On June 26, the appropriately named Greenfield School will take a leap into a green new world when it begins ripping out its asphalt schoolyard as part of a Water Department pilot project. The hot, noisy, hard-surfaced schoolyard has been a staple of urban childhood, the scene of countless rounds of Double Dutch and tag. Now, the Water Department believes, it's time for the asphalt to go.
In its place, Greenfield, a public elementary school at 22d and Chestnut Streets, will plant a wide border around the perimeter of its schoolyard, nearly equal to half the playground's total surface. The green areas are designed to let rain percolate gently into the ground, cutting the schoolyard's contribution to the city's overflow problem by more than 80 percent.
Don't worry. Greenfield won't have to ban recess to help save the environment. The new schoolyard design - a joint effort by SMP Architects, Viridian Landscape Studio, and Meliora Environmental Design - reserves an island of asphalt in the center so kids can play basketball and other games.

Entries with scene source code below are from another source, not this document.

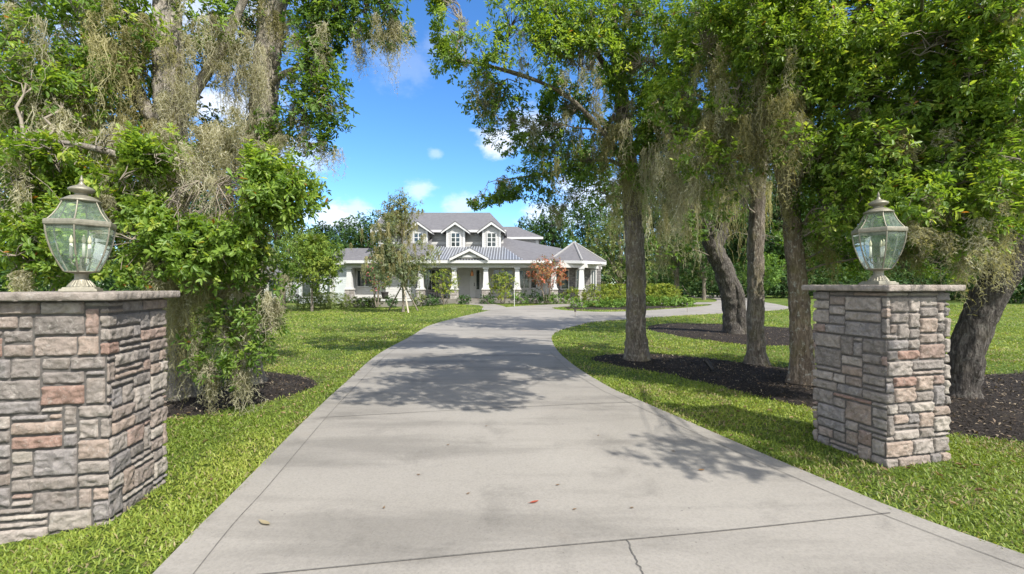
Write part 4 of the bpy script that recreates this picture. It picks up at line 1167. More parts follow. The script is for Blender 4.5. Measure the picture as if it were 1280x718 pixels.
rocking_chair(hx(550, 34), 34.1, FL, math.radians(-12), 'dark rocking chair on the porch under the wide window, right of two')
pot = thing('plant_pot', 'dark planter pot on the porch edge beside the pink flowering tree', 'pot', (hx(481, 32.9), 32.9, FL))
m = MB(); m.lathe([(0, .16), (.1, .2), (.42, .25), (.46, .28), (.5, .28), (.5, .23), (.44, .22)], 20, caps=True); m.build('pot_body', M['terracotta'], pot, smooth=True)

# spotlight in the mulch
sx, sy = G(888, 470)
sp = thing('garden_spotlight', 'black garden spotlight on a stake in the mulch under the right oaks', 'spotlight', (sx, sy, .05), math.radians(35)); sp.scale = (.72, .72, .72)
m = MB(); m.bar((0, 0, -.1), (0, 0, .1), .012); m.box(-.035, .035, -.02, .02, .09, .12); m.build('stake', M['black_metal'], sp)
m = MB(); a = Vector((0, -.06, .08)); b = Vector((0, .09, .26)); m.bar(a, b, .042, .062, 20); dv = (b - a).normalized()
m.bar(b - dv * .01, b + dv * .03, .068, .068, 20); m.build('lamp_head', M['black_metal'], sp)
m = MB(); m.bar(b + dv * .031, b + dv * .034, .058, .058, 20); m.build('lens', M['pane'], sp)
# drive edge markers
for px, py, h, lab in ((719, 396, 9, 'thin dark marker rod standing at the drive edge left of the straight oak'), (859, 391, 12, 'thin dark marker rod with a tag on the island lawn edge by the low plants')):
    x, y = G(px, py); s = y / F; r = thing('marker_rod', lab, 'marker', (x, y, float(terrain(x, y))))
    m = MB(); m.bar((0, 0, -.02), (0, 0, h * s), .012); m.build('rod', M['brown_wood'], r)
    m = MB(); m.box(-.045, .045, -.008, .008, h * s - .12, h * s); m.build('tag', M['black_metal'], r)
x, y = G(643, 383.3); r = thing('lawn_post', 'slim white post on the grass strip in front of the porch', 'post', (x, y, float(terrain(x, y))))
m = MB(); m.taper(0, 0, -.03, 1.35, .018, .016); m.taper(0, 0, 1.35, 1.39, .024, .01); m.build('post', M['white_post'], r, bevel=.004)
# pale snapped cable-like stem beside the hollow oak
# dry leaves fallen on the concrete
def fallen_leaf(px, py, L, W, col, label, group=None, ang=None):
    x, y = G(px, py); a = rng.uniform(0, 6.28) if ang is None else ang
    t = np.linspace(0, 1, 7); pts = []; Q = []
    for i, u in enumerate(t):
        w = W * math.sin(math.pi * min(1, u * .92 + .06)) * .5; z = .004 + .35 * L * (u - .5) ** 2
        pts += [(L * (u - .5), -w, z + w * .5), (L * (u - .5), 0, z), (L * (u - .5), w, z + w * .35)]
    for i in range(6):
        for j in range(2): Q.append((i * 3 + j, i * 3 + j + 1, i * 3 + j + 4, i * 3 + j + 3))
    pts += [(-L * .5, 0, .004 + .09 * L), (-L * .5, .002, .004 + .09 * L), (-L * .72, .004, .012), (-L * .72, .001, .012)]; k = len(pts); Q.append((k - 4, k - 3, k - 2, k - 1))
    o = make_mesh('fallen_leaf', pts, np.array(Q), M['dry_leaf'], tint=np.array(col)); o.location = (x, y, .025); o.rotation_euler = (0, 0, a)
    tag(o, label, 'leaf', group)
fallen_leaf(668, 633, .075, .028, (.3, .07, .04), 'red brown curled dry leaf in the middle of the driveway', ang=.5)
fallen_leaf(331, 660, .11, .038, (.28, .235, .15), 'pale tan leaf lying flat near the left edge of the driveway', ang=-.5)
fallen_leaf(877, 592, .06, .024, (.3, .16, .06), 'brown leaf on the concrete just left of the right border joint', ang=.2)
for px, py in ((585, 622), (697, 611), (718, 642), (523, 598), (608, 536), (748, 548), (480, 640), (790, 640), (560, 560), (842, 568)):
    fallen_leaf(px, py, .032, .016, (.16, .11, .07), 'tiny dark curled leaf bit scattered on the driveway', 'tiny dry leaf bits on the driveway')

# ====================================================================== NEAR OAKS
TL1 = [limb((219, 508, 6.35, .26), (216, 440, 6.35, .21), (214, 340, 6.35, .195), (213, 220, 6.35, .19), (212, 130, 6.35, .195), (209, 40, 6.4, .18), (205, -60, 6.6, .16), (190, -260, 6.9, .1), (170, -420, 7.2, .04)),
       limb((211, 165, 6.35, .11), (185, 140, 6.3, .095), (160, 95, 6.2, .085), (135, 60, 6.0, .075), (100, 15, 5.7, .06), (60, -60, 5.4, .04), (20, -150, 5.2, .02)),
       limb((214, 150, 6.35, .1), (240, 118, 6.5, .08), (262, 85, 6.6, .07), (285, 45, 6.7, .062), (305, 0, 6.7, .055), (340, -80, 6.7, .06), (400, -150, 6.6, .035), (460, -190, 6.6, .02)),
       limb((212, 240, 6.3, .07), (190, 215, 5.9, .055), (150, 195, 5.5, .045), (90, 180, 5.2, .03), (30, 175, 5.0, .018)),
       limb((214, 270, 6.2, .055), (245, 240, 5.8, .045), (290, 220, 5.5, .035), (340, 215, 5.3, .02))]
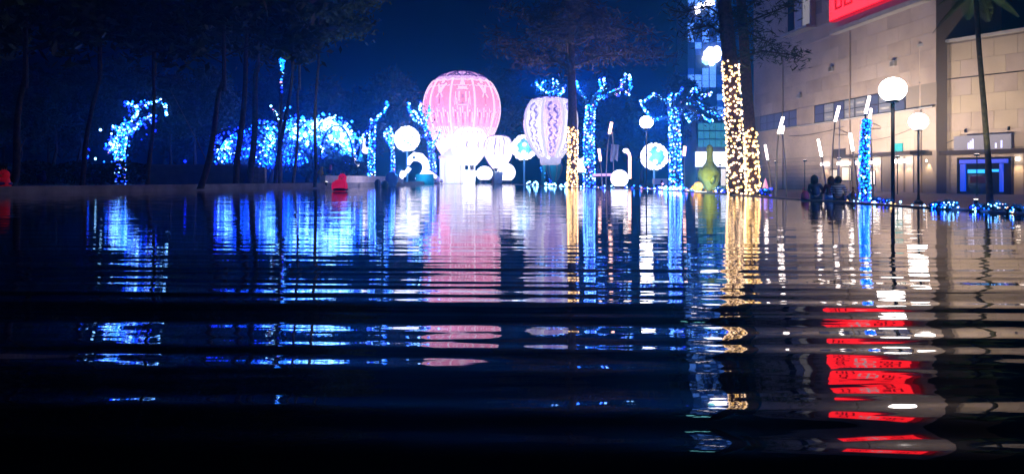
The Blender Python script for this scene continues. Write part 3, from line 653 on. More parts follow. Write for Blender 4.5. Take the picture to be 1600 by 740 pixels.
def tree(name, label, Y, px_base, px_top, py_crown, w, crown, scale=1, bark='bark', leafm='leaf', group=None, foot=GZ, rz=0.0, cat='tree'):
    base = P(px_base, 280, Y); base.z = foot; top = P(px_top, py_crown, Y)
    t = thing(name, label, cat, base, group)
    b = MB(); n = 9; r0 = w*PX(Y)/2; pts = []
    for i in range(n):
        s = i/(n-1); p = base.lerp(top, s); p += Vector((sin(s*5+px_base)*.12, cos(s*4+px_base)*.12, 0))*(s > 0) if i < n-1 else Vector(); pts.append(p)
    b.tube([base-Vector((0, 0, .1))]+pts, [r0*1.5]+[r0*(1.15-.45*i/(n-1)) for i in range(n)], 9); part(b, 'trunk', M[bark], t, True)
    for me, nm, m in ((crown[0], 'limb', bark), (crown[1], 'crown', leafm)):
        me = me.copy() if len(me.materials) and me.materials[0] is not M[m] else me
        if not len(me.materials): me.materials.append(M[m])
        elif me.materials[0] is not M[m]: me.materials[0] = M[m]
        o = bpy.data.objects.new(nm, me); COL.objects.link(o); o.location = top; o.scale = (scale,)*3; o.rotation_euler = (0, 0, rz); hang(o, t)
        if nm == 'crown': o['kind'] = 'stuff'
    return t
TG = 'dark park trees left of the pool'
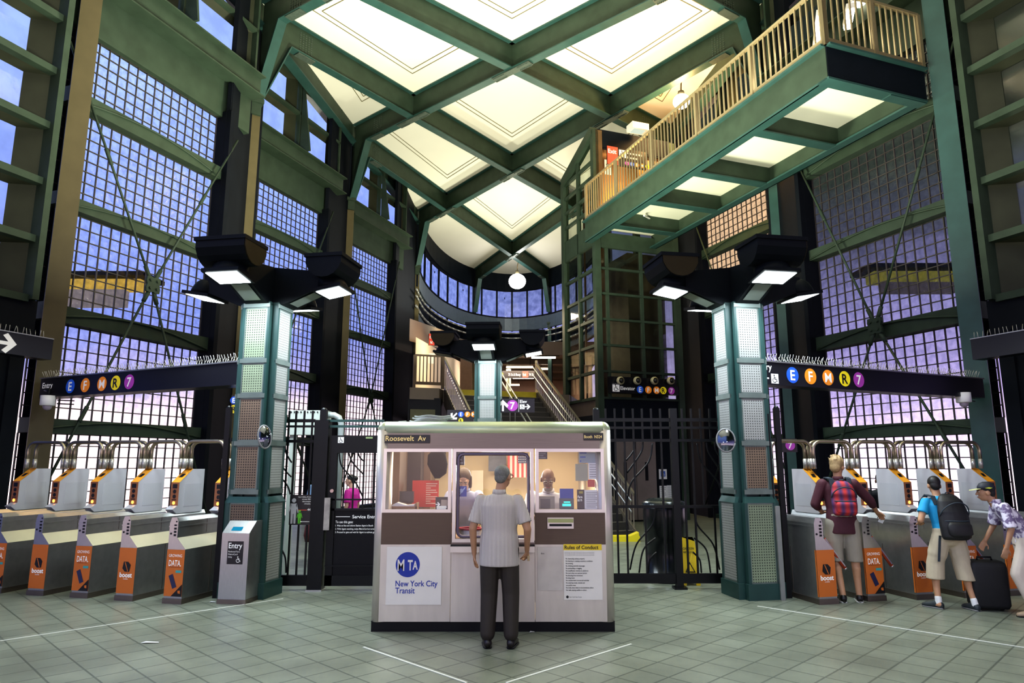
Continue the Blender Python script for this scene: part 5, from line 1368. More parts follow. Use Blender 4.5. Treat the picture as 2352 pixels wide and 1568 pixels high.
# left fence panel and service gate
YL = 9.95
t = thing('fence', 'short black fence panel carrying the 44 inch child height sign', 'fence', group='black steel fences')
xa, xb = xy(643, 1000, YL), xy(722, 1000, YL)
for py, h, nm in ((966, .045, 'top_rail'), (979, .03, 'top_rail'), (1013, .04, 'upper_rail')):
    m = MB(); m.bar((xa, YL, zy(py, YL)), (xb, YL, zy(py, YL)), .05, h); m.build(nm, FB, t)
m = MB(); m.box((xa, YL-.03, .06), (xb, YL+.03, .2)); m.build('bottom_rail', FB, t)
for px in (662, 678, 697, 716):
    X = xy(px, 1000, YL); m = MB(); m.box((X-.012, YL-.012, .1), (X+.012, YL+.012, zy(943, YL))); m.build('picket', FB, t)
fence_bars(t, YL, [[(655, 1020), (657, 1040), (670, 1062)], [(646, 1065), (655, 1080), (669, 1095)], [(645, 1096), (660, 1115), (667, 1135)], [(643, 1255), (655, 1280), (657, 1315)]])
a = at_y(663, 1205, YL-.04); b = at_y(722, 1136, YL-.04); w_, h_ = b.x-a.x, b.z-a.z
o = thing('height_sign', 'black child height sign with a grey adult and a green child figure', 'sign', a)
m = MB(); m.box((0, 0, 0), (w_, .01, h_)); m.build('board', SIGNB, o)
m = MB()
for k, s_ in enumerate(('Up to 3 children, 44 inches tall', 'and under, FREE FARE', 'when accompanied by', 'a fare-paying adult')): m.text(s_, w_*.97, h_*(.91-.075*k), h_*.058, 0, -.003, 'R', .01, .72)
m.text('44"', w_*.74, h_*.47, h_*.11, 0, -.003, 'L', .02); m.quad((w_*.36, -.003, h_*.485), (w_*.72, -.003, h_*.485), (w_*.72, -.003, h_*.5), (w_*.36, -.003, h_*.5), 1); m.quad((w_*.5, -.003, h_*.1), (w_*.85, -.003, h_*.1), (w_*.85, -.003, h_*.115), (w_*.5, -.003, h_*.115)); m.disc((w_*.5, -.003, h_*.107), h_*.02, 0, 10)
m.build('lettering', [LETTER, C_RED], o)
def figure(cx, z0, hh, mt, nm):
    m = MB(); r = hh*.085; m.disc((cx, -.003, z0 + hh*.9), r, 0, 16)
    s_ = hh
    for pts in ([(-.13, .78), (.13, .78), (.11, .38), (-.11, .38)], [(-.11, .38), (-.01, .38), (-.02, 0), (-.1, 0)], [(.01, .38), (.11, .38), (.1, 0), (.02, 0)], [(-.13, .78), (-.09, .72), (-.17, .4), (-.21, .42)], [(.09, .72), (.13, .78), (.21, .42), (.17, .4)]): m.poly([(cx + x*s_, -.003, z0 + z*s_) for x, z in pts])
    m.build(nm, mt, o)
figure(w_*.17, h_*.04, h_*.86, mat('figure_grey', (.45, .45, .48), .5), 'adult_figure'); figure(w_*.43, h_*.04, h_*.47, mat('figure_green', (.12, .50, .03), .5), 'child_figure')
t = thing('service_gate', 'black service gate with a wheelchair sticker and white instructions beside the booth', 'gate')
xg0, xg1 = xy(757, 1100, YL), xy(878, 1100, YL)
m = MB(); Xp = xy(737, 1100, YL)
m.box((Xp-.1, YL-.1, 0), (Xp+.1, YL+.1, zy(965, YL))); m.box((Xp-.045, YL-.045, zy(965, YL)), (Xp+.045, YL+.045, zy(942, YL))); m.ell((Xp, YL, zy(942, YL)), (.045, .045, .04)); m.build('gate_post', FB, t)
m = MB(); m.box((Xp-.11, YL-.12, 0), (Xp+.11, YL+.12, .02)); m.build('post_foot', STEEL, t)
m = MB()
for py in (966, 979): m.bar((Xp, YL, zy(py, YL)), (xg1, YL, zy(py, YL)), .04, .035)
m.build('top_rail', TEAL, t)
zA, zB, zC, zD = zy(1000, YL), zy(1040, YL), zy(1145, YL), zy(1172, YL)
m = MB(); m.box((xg0, YL-.04, zB), (xg1, YL+.04, zA)); m.box((xg0, YL-.04, .06), (xg0+.1, YL+.04, zB)); m.box((xg0, YL-.04, zD), (xg1, YL+.04, zD+.03)); m.box((xg0, YL-.04, zC-.02), (xg1, YL+.04, zC)); m.box((xg0, YL-.04, .06), (xg1, YL+.04, .2)); m.bar((xg0, YL-.05, .33), (xg1, YL-.05, .33), .02, .02); m.build('gate_frame', FB, t)
m = MB(); m.box((xg0+.1, YL-.02, .2), (xg1, YL+.02, zD)); m.build('gate_panel', BLACK, t)
for px in (790, 812, 835, 858):
    X = xy(px, 1100, YL); m = MB(); m.box((X-.01, YL-.01, zD), (X+.01, YL+.01, zB)); m.build('gate_bar', FB, t)
fence_bars(t, YL, [[(779, 1040), (785, 1070), (815, 1105), (833, 1140)], [(801, 1040), (810, 1062), (836, 1090)], [(822, 1040), (828, 1052), (838, 1060)]], .011, 'gate_bar')
m = MB(); c = at_y(776, 1017, YL-.045); wheelchair(m, c.x, c.z, .085, c.y, 0, 1); m.build('access_sticker', [LETTER, SIGNB], t)
m = MB(); c = at_y(840, 1007, YL-.045); m.quad((c.x, c.y, c.z), (c.x+.1, c.y, c.z), (c.x+.1, c.y, c.z+.025), (c.x, c.y, c.z+.025)); m.build('name_tag', mat('tag_green', (.30, .40, .18), .5), t)
m = MB(); c = at_y(771, 1190, YL-.03)
m.text('Service Entry', at_y(809, 1190, YL-.03).x, c.z, .066, 0, c.y, 'L', .015); m.bar((c.x, c.y, c.z+.022), (at_y(805, 1190, YL).x, c.y, c.z+.022), .002, .008)
for k, (s_, z_) in enumerate((('To use this gate:', .048), ('1. Wait on line and inform Station Agent in Booth', .034), ('2. With Agent watching, swipe MetroCard at turnstile', .034), ('3. Proceed to gate and wait for Agent to activate gate', .034))): m.text(s_, c.x, c.z - .065 - .045*k, z_, 0, c.y, 'L', .012, .78)
m.build('lettering', LETTER, t)
m = MB(); c = at_y(752, 1180, YL-.12); m.box((c.x-.05, c.y, c.z-.22), (c.x+.03, c.y+.04, c.z+.22)); m.build('lock_guard', mat('scuffed_plate', (.34, .33, .30), .4, .5, .6, 9), t)
m = MB(); c = at_y(763, 1127, YL-.06); m.tube([(c.x, c.y, c.z), (c.x, c.y-.03, c.z)], .025, 12); m.build('push_button', mat('button_pink', (.55, .35, .33), .4), t)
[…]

The remaining play areas will be resurfaced with a rubbery, porous material that absorbs runoff.
The unpaving effort, which is called "Greening Greenfield," was launched by a group of parents led, not surprisingly, by two local architects, Lisa Armstrong and Brett Webber. Initially, they just wanted to soften the school's harsh schoolyard, typical of so many Philadelphia schools.
But as they explored the options, they realized that the asphalt playground wasn't just a problem for Greenfield; it was bad for the whole city.
Others in Philadelphia were coming to the same conclusion. During his campaign, Mayor Nutter vowed to make the city a greener, more energy-efficient place. With the release of the administration's Greenworks plan in April, his ideas were translated into a real strategy.
Among its goals, the plan calls for the city to convert 3,200 acres of asphalt into fully pervious (that's the favored term) land by 2015. It may sound like a big number, but not when you consider that 67 percent of pre-World War II Philadelphia is covered with buildings and pavement. Rain simply rolls across all that surface to the nearest drain.
There are other ways to prevent a storm-water rush from overwhelming the sewers and polluting the Delaware River. The Water Department could construct huge underground cisterns, or catch basins, that would temporarily hold the water generated by a big storm.
But not only are such underground cisterns expensive, they need to be "the size of ball fields" to make a difference, says Howard Neukrug at the department's Office of Watersheds. Tearing up asphalt lots can be done cheaper and faster, and the new green acres have the side benefit of helping to cool the city's air temperature.
So why doesn't the Water Department start with a really big expanse of asphalt, such as the city-owned South Philly sports complex, where fields of parking spread out virtually to the horizon? A half-acre schoolyard hardly seems like an obvious choice for such a groundbreaking effort.
"We're looking at every square foot of surface area in Philadelphia and asking, 'What if?'," explains Neukrug.
That includes streets and sidewalks, too. But he argues that schoolyards are a good place to start because the greening does double duty, providing kids with shadier, healthier play areas while capturing runoff.
Actually, the Water Department is about to add another big incentive: a storm-water tax. In 2010, the agency will charge its nonresidential customers for the runoff their sites generate. The tax will be based on the amount of impervious surface, using GIS satellite technology to determine what's paved and what's green.
So, for instance, the owner of a fully paved, one-acre parking lot could see monthly storm-water charges rise from almost nothing today to as much as $400. Schools will be taxed like everyone else.
Although the Water Department gives schools a discount, the tax will be another burden, especially for public schools such as Greenfield. The new tax provided Armstrong and Webber with an argument to persuade the school that it was worth reducing its asphalt footprint.
It helped that their group was able to raise money for the project entirely from private sources. Greening Greenfield has collected $300,000 so far, enough to complete the west side of the schoolyard. Next year, the group expects to finish the east side.
SMP's design incorporates materials salvaged from recent construction projects at the Philadelphia Zoo and the Art Museum. They're also sculpting the new landscape with mounds that can be used as an outdoor classroom.
Both Armstrong and Webber believe it's not enough just to transform the schoolyard environment. They also want to change school culture by incorporating ideas about sustainability into the curriculum. Students will help plant trees in the new borders when they return in the fall. Ultimately, Armstrong and Webber hope to tap into federal stimulus money to install a green roof on the school, complete with a greenhouse.
Neukrug believes the project will inspire other schools, not to mention private landowners, to turn paved surfaces green. But until then, it remains an asphalt jungle out there.